Map showing northern end of the San Francisco and San José Railroad in 1862.

The evidence suggests that the San Francisco and San José and the Southern Pacific Railroad companies fell under the control of Stanford, Huntington, Hopkins, and Crocker some time in 1868. Mr. Stanford published a statement on March 6, 1868, to the effect that any rumor that the Central Pacific or Western Pacific Railroad Company or any person connected with either of them had purchased the Southern Pacific or the San Francisco and San José or any property or franchises connected therewith, or that any negotiations had been made tending to that result, was utterly without foundation.[169] On the other hand, it was Collis P. Huntington who signed a letter dated September 25, 1868, addressed to the Secretary of the Interior, at Washington, transmitting the annual report of the Southern Pacific Railroad required by the act of Congress. If Stanford told the truth in March, these two circumstances would indicate with sufficient precision the time when the associates took charge. In any case their influence was presently to appear.[170]

Consolidation

On October 12, 1870, the San Francisco and San José Railroad, the Southern Pacific, the Santa Clara and Pajaro Valley Railroad, and a new company, the California Southern, organized on paper only, were consolidated into a corporation known as the Southern Pacific Railroad of California. The directors for the first year were Lloyd Tevis, Leland Stanford, Charles Crocker, C. P. Huntington, Mark Hopkins, Charles Mayne, and Peter Donahue. Plainly, Central Pacific interests were in control.
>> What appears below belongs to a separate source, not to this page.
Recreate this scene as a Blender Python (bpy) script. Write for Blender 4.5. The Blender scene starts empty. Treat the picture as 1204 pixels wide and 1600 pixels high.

The purpose of the new company was stated to be to construct and operate a railroad from San Francisco to the Colorado River, through the counties of San Mateo, Santa Clara, Monterey, Fresno, Tulare, Kern, San Bernardino, and San Diego, together with a line from Gilroy through the counties of Santa Clara, Santa Cruz, and Monterey, to a point at or near Salinas City. This was not the line proposed in the articles of incorporation, as an examination of the accompanying map will show. It was, however, in the main the route designated by the Southern Pacific in 1867, upon which land had been withdrawn from entry by the government at Washington, and it had the advantage of reaching the eastern boundary of California with less mileage and fewer grades than the line originally laid out.[171]

[i145]

Proposed route of the Southern Pacific Railroad, according to map filed with the Commissioner of the General Land Office on January 3, 1867.